Every Yom Kippur though, I think about a striking memorial I saw several years ago, north of Tel Aviv, in the heart of the Israeli intelligence community.

A series of giant stone blocks are situated in a sort of maze. At first I didn’t understand what I was looking at, until I realized that chiseled into the stone were the names of Israel’s fallen soldiers, including the date they died.

Turning a corner, I froze upon reading a date. It was identical to many other “dates of death.” Then it hit me.

Yom Kippur, 1973.

6.10.1973

6.10.1973

6.10.1973

On and on it went.

On the eve of Yom Kippur in 1973, Egyptian and Syrian troops and tanks poured across the Sinai and Golan Heights, respectively, in an attempt to conquer Israel.

At home with families, Israel’s active-duty soldiers and reservists alike scrambled to their bases upon hearing the news. Recently retired General Ariel Sharon, on his ranch in the Negev, hurried to the front, as well.

What many of them didn’t know at the time was that in several surrounding Arab countries, Israeli agents had been collecting information. When they realized that a full-scale war was about to erupt, they were found-out and killed. The spy game is one most of us will never know anything about, but those Israelis gave their lives, far from home, and their activities are still shrouded in secrecy.

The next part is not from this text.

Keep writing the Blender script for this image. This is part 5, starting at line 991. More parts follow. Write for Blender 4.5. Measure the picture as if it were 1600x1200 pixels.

One wonders what each of the agents thought about in those last moments. They would not know that Israel would absorb initial blows and strikes from the invaders, and on another fateful night a few weeks into the war, Sharon would lead a daring raid across the Suez Canal with a tank division. The raid turned the tide of the war and led to a cease-fire after three weeks.

This year is no different. Yom Kippur is a time of solemn personal reflection. As for me, I’ll reflect on the agents who never came home.